Their opening story details Spider-Man stumbling across a coterie of Survivalist millionaires covertly constructing a lavish high tech gated community in which to ride out the fall of civilisation in opulent splendour and lethally protected luxury. Although a sharp action adventure in its own right – and very enjoyable – each of these tales concludes with a teaser showing a shadowy, bestial figure obsessing over clippings of Spider-Man. That mystery is revealed with the landmark introduction of Venom, wherein the monstrous shape-shifting stalker, having terrorised Peter’s new bride Mary Jane, begins a chilling campaign to psychologically punish Spider-Man.

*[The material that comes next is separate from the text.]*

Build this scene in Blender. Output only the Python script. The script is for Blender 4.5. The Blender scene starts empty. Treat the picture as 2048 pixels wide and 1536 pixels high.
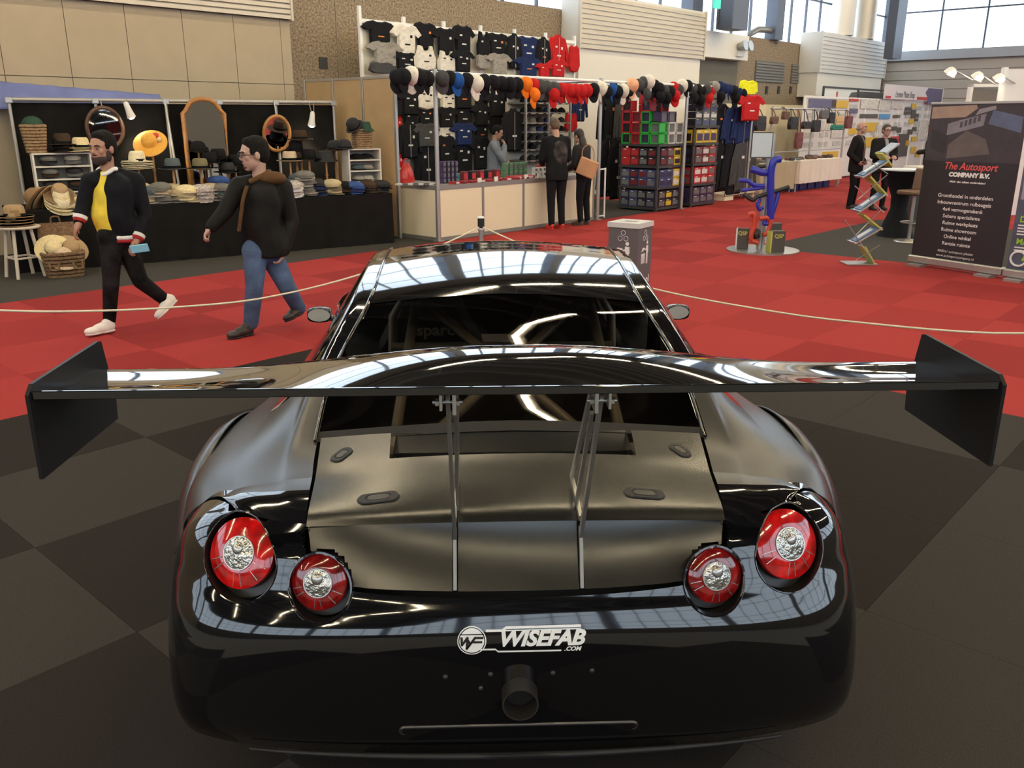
import bpy, bmesh, math, random
from mathutils import Vector, Matrix
random.seed(7)
SC = bpy.context.scene
COL = SC.collection
PI = math.pi
# ------------------------------------------------------------------ camera
F_PX, PITCH, CAM_H = 1714.0, math.radians(17.2), 1.86
cam_d = bpy.data.cameras.new('camera'); cam = bpy.data.objects.new('camera', cam_d); COL.objects.link(cam)
cam.location = (0, 0, CAM_H); cam.rotation_euler = (PI/2-PITCH, 0, 0)
cam_d.sensor_width = 36.0; cam_d.lens = 36.0*F_PX/2048.0; cam_d.clip_end = 200; cam_d.clip_start = 0.02
SC.camera = cam
# ------------------------------------------------------------------ world, exposure
wd = bpy.data.worlds.new('world'); SC.world = wd; wd.use_nodes = True
wd.node_tree.nodes['Background'].inputs[0].default_value = (0.86, 0.93, 1.0, 1)
wd.node_tree.nodes['Background'].inputs[1].default_value = 1.0
SC.view_settings.view_transform = 'Standard'; SC.view_settings.look = 'None'
SC.view_settings.gamma = 1.0; SC.view_settings.exposure = 0.36
SC.view_settings.use_curve_mapping = False
SC.cycles.max_bounces = 7; SC.cycles.diffuse_bounces = 3; SC.cycles.glossy_bounces = 4; SC.cycles.transmission_bounces = 4; SC.cycles.transparent_max_bounces = 8
SC.cycles.caustics_reflective = False; SC.cycles.caustics_refractive = False
WINDOW_STRENGTH = 2.7
LAMP_STRENGTH = 56.0
# ------------------------------------------------------------------ frames: the hall grid runs 42 degrees to the right of the view
TH = math.radians(42); HALL = PI/2-TH
Dx, Dy = math.sin(TH), math.cos(TH); Nx, Ny = -Dy, Dx
def W(s, v, z=0.0): return Vector((Dx*s+Nx*v, Dy*s+Ny*v, z))
def sv(p): return Vector((p[0]*Dx+p[1]*Dy, p[0]*Nx+p[1]*Ny, p[2]))
_f = Vector((0, math.cos(PITCH), -math.sin(PITCH))); _u = Vector((0, math.sin(PITCH), math.cos(PITCH)))
def ray(x, y): return _f+Vector(((x-1024)/F_PX, 0, 0))-_u*((y-768)/F_PX)
C0 = Vector((0, 0, CAM_H))
def G(x, y, z=0.0): d = ray(x, y); return C0+d*((z-CAM_H)/d.z)
def AY(x, y, yy): d = ray(x, y); return C0+d*(yy/d.y)
def PV(x, y, v):                       # point on the plane v = const of the hall grid, as (s, v, z)
    d = ray(x, y); t = v/(d.x*Nx+d.y*Ny); return sv(C0+d*t)
def PS(x, y, s):
    d = ray(x, y); t = s/(d.x*Dx+d.y*Dy); return sv(C0+d*t)
def GS(x, y, z=0.0): return sv(G(x, y, z))
# ------------------------------------------------------------------ materials
MATS = {}
def lin(c):
    return tuple((x/12.92 if x <= 0.04045 else ((x+0.055)/1.055)**2.4) for x in c)
def srgb(r, g, b): return lin((r/255., g/255., b/255.))
def M(name, col=(0.5,0.5,0.5), rough=0.6, metal=0.0, noise=0.0, scale=20.0, bump=0.0, bscale=60.0, coat=0.0, spec=0.5, sheen=0.0, emit=None, estr=0.0):
    if name in MATS: return MATS[name]
    m = bpy.data.materials.new(name); m.use_nodes = True; MATS[name] = m
    nt = m.node_tree; b = nt.nodes['Principled BSDF']
    b.inputs['Base Color'].default_value = (*col, 1); b.inputs['Roughness'].default_value = rough
    b.inputs['Metallic'].default_value = metal; b.inputs['Specular IOR Level'].default_value = spec
    if coat: b.inputs['Coat Weight'].default_value = coat; b.inputs['Coat Roughness'].default_value = 0.03
    if sheen: b.inputs['Sheen Weight'].default_value = sheen
    if emit: b.inputs['Emission Color'].default_value = (*emit, 1); b.inputs['Emission Strength'].default_value = estr
    tc = None
    if noise or bump:
        tc = nt.nodes.new('ShaderNodeTexCoord')
    if noise:
        n = nt.nodes.new('ShaderNodeTexNoise'); n.inputs['Scale'].default_value = scale; n.inputs['Detail'].default_value = 3
        nt.links.new(tc.outputs['Object'], n.inputs['Vector'])
        r = nt.nodes.new('ShaderNodeValToRGB'); r.color_ramp.elements[0].position = 0.3; r.color_ramp.elements[1].position = 0.7
        r.color_ramp.elements[0].color = (*[c*(1-noise) for c in col], 1); r.color_ramp.elements[1].color = (*[min(1, c*(1+noise)) for c in col], 1)
        nt.links.new(n.outputs['Fac'], r.inputs['Fac']); nt.links.new(r.outputs['Color'], b.inputs['Base Color'])
    if bump:
        n2 = nt.nodes.new('ShaderNodeTexNoise'); n2.inputs['Scale'].default_value = bscale; n2.inputs['Detail'].default_value = 2
        nt.links.new(tc.outputs['Object'], n2.inputs['Vector'])
        bp = nt.nodes.new('ShaderNodeBump'); bp.inputs['Strength'].default_value = bump; bp.inputs['Distance'].default_value = 0.01
        nt.links.new(n2.outputs['Fac'], bp.inputs['Height']); nt.links.new(bp.outputs['Normal'], b.inputs['Normal'])
    return m
def glass_mat(name, tint, rough=0.02, ior=1.45):
    m = bpy.data.materials.new(name); m.use_nodes = True; nt = m.node_tree; nt.nodes.clear()
    o = nt.nodes.new('ShaderNodeOutputMaterial'); mx = nt.nodes.new('ShaderNodeMixShader'); fr = nt.nodes.new('ShaderNodeFresnel')
    fr.inputs['IOR'].default_value = ior
    tr = nt.nodes.new('ShaderNodeBsdfTransparent'); tr.inputs[0].default_value = (*tint, 1)
    gl = nt.nodes.new('ShaderNodeBsdfGlossy'); gl.inputs['Roughness'].default_value = rough
    nt.links.new(fr.outputs[0], mx.inputs[0]); nt.links.new(tr.outputs[0], mx.inputs[1]); nt.links.new(gl.outputs[0], mx.inputs[2])
    nt.links.new(mx.outputs[0], o.inputs[0]); MATS[name] = m
    return m
def emit_mat(name, col, st):
    m = bpy.data.materials.new(name); m.use_nodes = True; nt = m.node_tree; nt.nodes.clear()
    o = nt.nodes.new('ShaderNodeOutputMaterial'); e = nt.nodes.new('ShaderNodeEmission')
    e.inputs[0].default_value = (*col, 1); e.inputs[1].default_value = st; nt.links.new(e.outputs[0], o.inputs[0]); MATS[name] = m
    return m
# ------------------------------------------------------------------ mesh building
class MB:
    def __init__(self): self.v = []; self.f = []
    def add(self, vs, fs, mat=None):
        o = len(self.v)
        self.v += [tuple(mat @ Vector(p)) if mat else tuple(p) for p in vs]
        self.f += [tuple(i+o for i in q) for q in fs]; return self
    def box(self, c, s, rot=None):
        x, y, z = s[0]/2, s[1]/2, s[2]/2
        vs = [(a*x, b*y, d*z) for a in (-1,1) for b in (-1,1) for d in (-1,1)]
        fs = [(0,1,3,2),(4,6,7,5),(0,4,5,1),(2,3,7,6),(0,2,6,4),(1,5,7,3)]
        m = Matrix.Translation(c)
        if rot: m = m @ Matrix.Rotation(rot[0],4,'X') if isinstance(rot, (tuple, list)) and False else m @ (Matrix.Rotation(rot[2],4,'Z') @ Matrix.Rotation(rot[1],4,'Y') @ Matrix.Rotation(rot[0],4,'X'))
        return self.add(vs, fs, m)
    def b2(self, lo, hi):
        return self.box([(a+b)/2 for a, b in zip(lo, hi)], [abs(b-a) for a, b in zip(lo, hi)])
    def path(self, pts, r, n=8, cap=True, closed=False):
        pts = [Vector(p) for p in pts]; k = len(pts)
        rr = r if isinstance(r, (list, tuple)) else [r]*k
        up = None; rings = []
        for i, p in enumerate(pts):
            if closed: t = pts[(i+1) % k]-pts[i-1]
            else: t = (pts[min(i+1, k-1)]-pts[max(i-1, 0)])
            t.normalize()
            if up is None:
                a = Vector((0,0,1)) if abs(t.z) < 0.9 else Vector((1,0,0)); up = (a-t*a.dot(t)).normalized()
            else:
                up = up-t*up.dot(t)
                up = up.normalized() if up.length > 1e-6 else t.orthogonal().normalized()
            w = t.cross(up)
            rings.append([p+(up*math.cos(2*PI*j/n)+w*math.sin(2*PI*j/n))*rr[i] for j in range(n)])
        vs = [q for rg in rings for q in rg]; fs = []
        m = k if closed else k-1
        for i in range(m):
            for j in range(n):
                a = i*n+j; b = i*n+(j+1) % n; c = ((i+1) % k)*n+(j+1) % n; d = ((i+1) % k)*n+j
                fs.append((a, b, c, d))
        if cap and not closed: fs.append(tuple(range(n-1, -1, -1))); fs.append(tuple((k-1)*n+j for j in range(n)))
        return self.add(vs, fs)
    def lathe(self, prof, n=20, c=(0,0,0), mat=None, sx=1.0, sy=1.0):
        vs = []; fs = []; k = len(prof)
        for r, z in prof:
            for j in range(n):
                a = 2*PI*j/n; vs.append((r*math.cos(a)*sx+c[0], r*math.sin(a)*sy+c[1], z+c[2]))
        for i in range(k-1):
            for j in range(n):
                fs.append((i*n+j, i*n+(j+1) % n, (i+1)*n+(j+1) % n, (i+1)*n+j))
        if prof[0][0] > 1e-5: fs.append(tuple(range(n-1, -1, -1)))
        if prof[-1][0] > 1e-5: fs.append(tuple((k-1)*n+j for j in range(n)))
        return self.add(vs, fs, mat)
    def prism(self, poly, y0, y1, mat=None):          # polygon in (x, z), extruded along y
        k = len(poly); vs = [(x, y0, z) for x, z in poly]+[(x, y1, z) for x, z in poly]
        fs = [tuple(range(k)), tuple(range(2*k-1, k-1, -1))]+[(i, (i+1) % k, k+(i+1) % k, k+i)[::-1] for i in range(k)]
        return self.add(vs, fs, mat)
    def prismz(self, poly, z0, z1, mat=None):
        k = len(poly); vs = [(x, y, z0) for x, y in poly]+[(x, y, z1) for x, y in poly]
        fs = [tuple(range(k-1, -1, -1)), tuple(range(k, 2*k))]+[(i, (i+1) % k, k+(i+1) % k, k+i) for i in range(k)]
        return self.add(vs, fs, mat)
    def ell(self, c, r, nu=14, nv=8, mat=None, z0=-1.0):
        prof = []
        a0 = math.asin(max(-1, z0))
        for i in range(nv+1):
            a = a0+(PI/2-a0)*i/nv; prof.append((max(math.cos(a), 0), math.sin(a)))
        m = Matrix.Translation(c) @ Matrix.Diagonal((r[0], r[1], r[2], 1))
        if mat: m = mat @ m
        return self.lathe(prof, nu, (0,0,0), m)
    def grid(self, rows, mat=None, skip=None):
        h = len(rows); w = len(rows[0]); vs = [p for r in rows for p in r]; fs = []
        for i in range(h-1):
            for j in range(w-1):
                if skip and skip(i, j): continue
                fs.append((i*w+j, i*w+j+1, (i+1)*w+j+1, (i+1)*w+j))
        return self.add(vs, fs, mat)
    def mesh(self, name, smooth=None, bevel=0.0, merge=True):
        me = bpy.data.meshes.new(name); me.from_pydata(self.v, [], self.f)
        bm = bmesh.new(); bm.from_mesh(me)
        if merge: bmesh.ops.remove_doubles(bm, verts=bm.verts, dist=1e-5)
        if bevel: 
            bmesh.ops.bevel(bm, geom=list(bm.edges), offset=bevel, segments=1, profile=0.5, affect='EDGES', clamp_overlap=True)
        loose = [v for v in bm.verts if not v.link_faces]
        if loose: bmesh.ops.delete(bm, geom=loose, context='VERTS')
        bmesh.ops.recalc_face_normals(bm, faces=bm.faces)
        bm.to_mesh(me); bm.free()
        if smooth is not None:
            for p in me.polygons: p.use_smooth = True
            if smooth < 179: me.set_sharp_from_angle(angle=math.radians(smooth))
        return me
    def build(self, name, mat, parent=None, smooth=None, bevel=0.0, merge=True):
        return mobj(name, self.mesh(name, smooth, bevel, merge), mat, parent)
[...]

Venom is a huge hulking, distorted carbon copy of the web-spinner: a murderous psychopath constituted of disgraced reporter Eddie Brock and the now eternally bonded bitter, rejected parasite whose animalistic devotion was spurned by its former ungrateful host. Brock obsessively hates Parker after losing his job, his career and his grip on reality. At his lowest moment, the rejected, starving Symbiote found him. As they merged, human and alien realised they hungered for vengeance on the self-same man.

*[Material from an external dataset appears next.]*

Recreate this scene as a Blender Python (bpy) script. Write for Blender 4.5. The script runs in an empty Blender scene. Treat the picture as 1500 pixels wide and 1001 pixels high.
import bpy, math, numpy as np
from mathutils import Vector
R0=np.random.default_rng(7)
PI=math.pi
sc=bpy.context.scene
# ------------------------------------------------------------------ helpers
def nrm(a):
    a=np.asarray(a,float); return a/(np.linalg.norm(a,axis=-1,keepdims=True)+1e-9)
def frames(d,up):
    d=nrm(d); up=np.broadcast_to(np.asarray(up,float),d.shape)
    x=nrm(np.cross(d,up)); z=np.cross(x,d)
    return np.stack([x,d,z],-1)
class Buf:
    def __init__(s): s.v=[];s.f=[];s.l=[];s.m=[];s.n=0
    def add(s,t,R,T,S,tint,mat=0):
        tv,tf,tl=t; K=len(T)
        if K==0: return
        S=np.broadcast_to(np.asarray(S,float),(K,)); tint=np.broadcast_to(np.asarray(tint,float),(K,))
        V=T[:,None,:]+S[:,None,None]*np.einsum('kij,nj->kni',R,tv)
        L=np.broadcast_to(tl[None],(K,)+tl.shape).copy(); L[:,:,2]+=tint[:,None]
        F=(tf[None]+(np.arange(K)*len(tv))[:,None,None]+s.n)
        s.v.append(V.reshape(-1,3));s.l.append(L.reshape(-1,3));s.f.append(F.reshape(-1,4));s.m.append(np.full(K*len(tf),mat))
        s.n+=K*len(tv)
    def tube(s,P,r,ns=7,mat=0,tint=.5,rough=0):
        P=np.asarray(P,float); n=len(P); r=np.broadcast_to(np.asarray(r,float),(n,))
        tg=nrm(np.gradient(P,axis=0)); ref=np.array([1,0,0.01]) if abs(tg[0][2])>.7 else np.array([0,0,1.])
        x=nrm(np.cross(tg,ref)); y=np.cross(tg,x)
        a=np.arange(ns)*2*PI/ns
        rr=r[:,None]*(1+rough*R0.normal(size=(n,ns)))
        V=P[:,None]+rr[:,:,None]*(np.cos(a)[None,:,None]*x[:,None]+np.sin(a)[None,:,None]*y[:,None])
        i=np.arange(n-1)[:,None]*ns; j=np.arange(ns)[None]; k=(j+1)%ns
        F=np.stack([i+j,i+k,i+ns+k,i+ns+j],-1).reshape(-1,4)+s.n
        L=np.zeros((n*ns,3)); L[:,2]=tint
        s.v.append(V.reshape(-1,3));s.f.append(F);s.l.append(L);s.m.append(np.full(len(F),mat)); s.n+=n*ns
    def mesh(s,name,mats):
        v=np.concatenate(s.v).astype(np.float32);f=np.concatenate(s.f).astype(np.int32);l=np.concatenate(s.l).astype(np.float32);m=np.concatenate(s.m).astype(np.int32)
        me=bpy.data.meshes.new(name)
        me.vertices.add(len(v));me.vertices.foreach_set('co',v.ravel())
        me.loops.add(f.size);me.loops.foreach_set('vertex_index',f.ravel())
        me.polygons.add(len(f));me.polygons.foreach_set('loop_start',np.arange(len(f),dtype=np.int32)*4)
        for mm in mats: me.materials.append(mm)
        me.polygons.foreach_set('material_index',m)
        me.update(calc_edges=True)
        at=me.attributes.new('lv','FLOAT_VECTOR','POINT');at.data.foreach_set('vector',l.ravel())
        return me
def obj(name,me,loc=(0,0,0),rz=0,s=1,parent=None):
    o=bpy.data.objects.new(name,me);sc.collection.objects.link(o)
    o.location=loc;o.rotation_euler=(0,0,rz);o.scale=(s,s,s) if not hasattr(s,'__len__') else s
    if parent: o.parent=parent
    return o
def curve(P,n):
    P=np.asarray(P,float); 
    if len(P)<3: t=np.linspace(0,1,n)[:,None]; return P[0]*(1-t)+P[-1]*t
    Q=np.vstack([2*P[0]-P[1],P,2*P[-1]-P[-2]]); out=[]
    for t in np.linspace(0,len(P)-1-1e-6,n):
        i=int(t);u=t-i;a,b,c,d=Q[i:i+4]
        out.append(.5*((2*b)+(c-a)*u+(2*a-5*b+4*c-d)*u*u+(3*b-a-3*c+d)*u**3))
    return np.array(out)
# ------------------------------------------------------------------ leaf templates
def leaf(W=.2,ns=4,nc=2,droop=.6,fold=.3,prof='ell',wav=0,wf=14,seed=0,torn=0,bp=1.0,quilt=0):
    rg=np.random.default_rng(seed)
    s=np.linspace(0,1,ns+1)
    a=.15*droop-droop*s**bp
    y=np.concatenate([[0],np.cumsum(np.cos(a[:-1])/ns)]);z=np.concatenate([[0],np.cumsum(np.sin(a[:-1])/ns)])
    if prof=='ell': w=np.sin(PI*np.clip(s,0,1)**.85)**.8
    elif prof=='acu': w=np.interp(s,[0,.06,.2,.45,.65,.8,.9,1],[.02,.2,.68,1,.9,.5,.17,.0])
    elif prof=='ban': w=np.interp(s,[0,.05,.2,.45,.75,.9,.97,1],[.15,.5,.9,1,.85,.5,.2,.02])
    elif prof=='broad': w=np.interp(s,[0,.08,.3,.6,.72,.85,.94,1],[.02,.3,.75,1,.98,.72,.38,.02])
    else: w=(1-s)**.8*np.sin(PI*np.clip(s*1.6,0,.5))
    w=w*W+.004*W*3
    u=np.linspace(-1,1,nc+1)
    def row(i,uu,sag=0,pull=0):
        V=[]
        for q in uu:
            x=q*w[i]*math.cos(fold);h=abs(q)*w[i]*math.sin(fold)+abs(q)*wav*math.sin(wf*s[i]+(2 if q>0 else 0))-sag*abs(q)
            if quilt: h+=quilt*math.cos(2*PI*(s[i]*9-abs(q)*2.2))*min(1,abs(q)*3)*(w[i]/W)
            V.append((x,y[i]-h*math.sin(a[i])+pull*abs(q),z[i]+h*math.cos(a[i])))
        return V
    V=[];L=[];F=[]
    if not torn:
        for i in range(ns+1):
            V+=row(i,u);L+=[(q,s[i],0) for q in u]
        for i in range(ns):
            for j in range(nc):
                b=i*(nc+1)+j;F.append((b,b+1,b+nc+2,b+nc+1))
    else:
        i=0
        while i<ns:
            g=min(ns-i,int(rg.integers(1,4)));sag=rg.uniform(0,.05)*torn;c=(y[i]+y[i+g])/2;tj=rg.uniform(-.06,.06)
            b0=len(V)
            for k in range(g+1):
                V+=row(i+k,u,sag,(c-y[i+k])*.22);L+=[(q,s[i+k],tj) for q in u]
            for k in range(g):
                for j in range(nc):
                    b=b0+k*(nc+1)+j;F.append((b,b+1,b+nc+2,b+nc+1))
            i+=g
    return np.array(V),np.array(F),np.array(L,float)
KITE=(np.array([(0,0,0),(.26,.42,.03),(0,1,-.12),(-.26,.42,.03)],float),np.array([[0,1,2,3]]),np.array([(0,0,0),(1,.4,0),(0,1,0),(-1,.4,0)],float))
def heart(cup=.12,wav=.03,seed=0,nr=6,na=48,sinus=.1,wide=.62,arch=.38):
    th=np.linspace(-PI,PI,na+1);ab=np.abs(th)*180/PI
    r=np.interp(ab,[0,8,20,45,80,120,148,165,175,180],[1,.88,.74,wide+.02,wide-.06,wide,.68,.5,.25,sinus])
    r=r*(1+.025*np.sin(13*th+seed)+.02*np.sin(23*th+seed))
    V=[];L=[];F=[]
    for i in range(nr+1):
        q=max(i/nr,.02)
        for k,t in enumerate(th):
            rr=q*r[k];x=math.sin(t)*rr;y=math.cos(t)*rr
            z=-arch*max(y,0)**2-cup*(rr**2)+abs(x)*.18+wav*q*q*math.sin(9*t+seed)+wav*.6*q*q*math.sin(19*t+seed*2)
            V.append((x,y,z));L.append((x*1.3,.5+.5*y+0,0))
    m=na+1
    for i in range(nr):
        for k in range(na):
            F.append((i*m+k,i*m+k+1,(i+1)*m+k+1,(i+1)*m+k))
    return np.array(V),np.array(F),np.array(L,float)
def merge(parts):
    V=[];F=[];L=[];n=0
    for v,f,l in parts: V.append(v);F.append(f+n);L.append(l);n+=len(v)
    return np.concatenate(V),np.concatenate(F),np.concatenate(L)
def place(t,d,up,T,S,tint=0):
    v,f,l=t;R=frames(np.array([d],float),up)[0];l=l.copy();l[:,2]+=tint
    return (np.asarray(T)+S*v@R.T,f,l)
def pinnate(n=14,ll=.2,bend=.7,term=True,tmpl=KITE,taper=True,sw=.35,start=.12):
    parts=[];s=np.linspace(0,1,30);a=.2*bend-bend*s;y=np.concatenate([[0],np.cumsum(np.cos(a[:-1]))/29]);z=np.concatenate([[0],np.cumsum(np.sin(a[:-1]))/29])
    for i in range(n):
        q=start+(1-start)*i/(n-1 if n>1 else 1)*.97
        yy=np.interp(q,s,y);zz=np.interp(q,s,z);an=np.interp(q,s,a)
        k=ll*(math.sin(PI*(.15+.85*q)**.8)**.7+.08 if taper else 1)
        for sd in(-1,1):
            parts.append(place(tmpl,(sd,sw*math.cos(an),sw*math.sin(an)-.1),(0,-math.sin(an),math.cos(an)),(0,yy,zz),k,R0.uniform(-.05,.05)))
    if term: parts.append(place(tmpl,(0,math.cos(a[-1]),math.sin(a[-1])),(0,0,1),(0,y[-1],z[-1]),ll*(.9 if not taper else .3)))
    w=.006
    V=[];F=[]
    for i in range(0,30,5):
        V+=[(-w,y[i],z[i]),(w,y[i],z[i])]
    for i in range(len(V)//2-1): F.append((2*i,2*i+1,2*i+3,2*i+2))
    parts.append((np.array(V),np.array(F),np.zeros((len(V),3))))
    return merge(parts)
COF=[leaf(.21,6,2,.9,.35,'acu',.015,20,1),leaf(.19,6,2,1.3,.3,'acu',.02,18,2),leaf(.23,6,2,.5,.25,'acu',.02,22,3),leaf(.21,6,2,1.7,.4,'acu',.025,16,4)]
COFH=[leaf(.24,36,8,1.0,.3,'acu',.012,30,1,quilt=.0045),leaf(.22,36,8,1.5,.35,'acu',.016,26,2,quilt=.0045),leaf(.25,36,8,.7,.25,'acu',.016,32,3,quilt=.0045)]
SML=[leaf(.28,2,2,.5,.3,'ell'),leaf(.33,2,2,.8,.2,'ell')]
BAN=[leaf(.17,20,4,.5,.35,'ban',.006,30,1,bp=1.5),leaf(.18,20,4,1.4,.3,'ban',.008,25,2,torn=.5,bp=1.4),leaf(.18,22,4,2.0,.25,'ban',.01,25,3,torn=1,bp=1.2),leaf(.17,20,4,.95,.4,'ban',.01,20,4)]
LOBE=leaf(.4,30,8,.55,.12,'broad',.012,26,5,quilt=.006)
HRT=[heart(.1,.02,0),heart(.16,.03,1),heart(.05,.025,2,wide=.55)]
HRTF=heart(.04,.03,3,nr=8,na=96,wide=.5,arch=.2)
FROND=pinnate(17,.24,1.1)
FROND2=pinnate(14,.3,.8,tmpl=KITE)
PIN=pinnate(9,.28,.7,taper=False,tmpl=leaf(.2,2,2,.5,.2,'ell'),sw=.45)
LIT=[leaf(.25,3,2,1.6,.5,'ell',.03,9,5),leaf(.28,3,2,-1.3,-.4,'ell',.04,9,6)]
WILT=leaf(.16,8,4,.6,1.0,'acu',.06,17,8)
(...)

The story is a stunning blend of action and suspense with an unforgettable classic duel between Good and Evil which famously saw Spider-Man finally return to his original Steve Ditko-designed costume. It also kicked off a riotous run of astounding stories from a fresh generation of game-changing creators in stories that follow, including a reprise by Michelinie and McFarlane.

The black costume rejuvenated the Amazing Arachnid and kicked off a period of gripping and imaginative stories, culminating with the creation of arch hero/villain Venom. Many can also be found in Venom: Birth of a Monster or Spider-Man: The Complete Alien Costume Saga.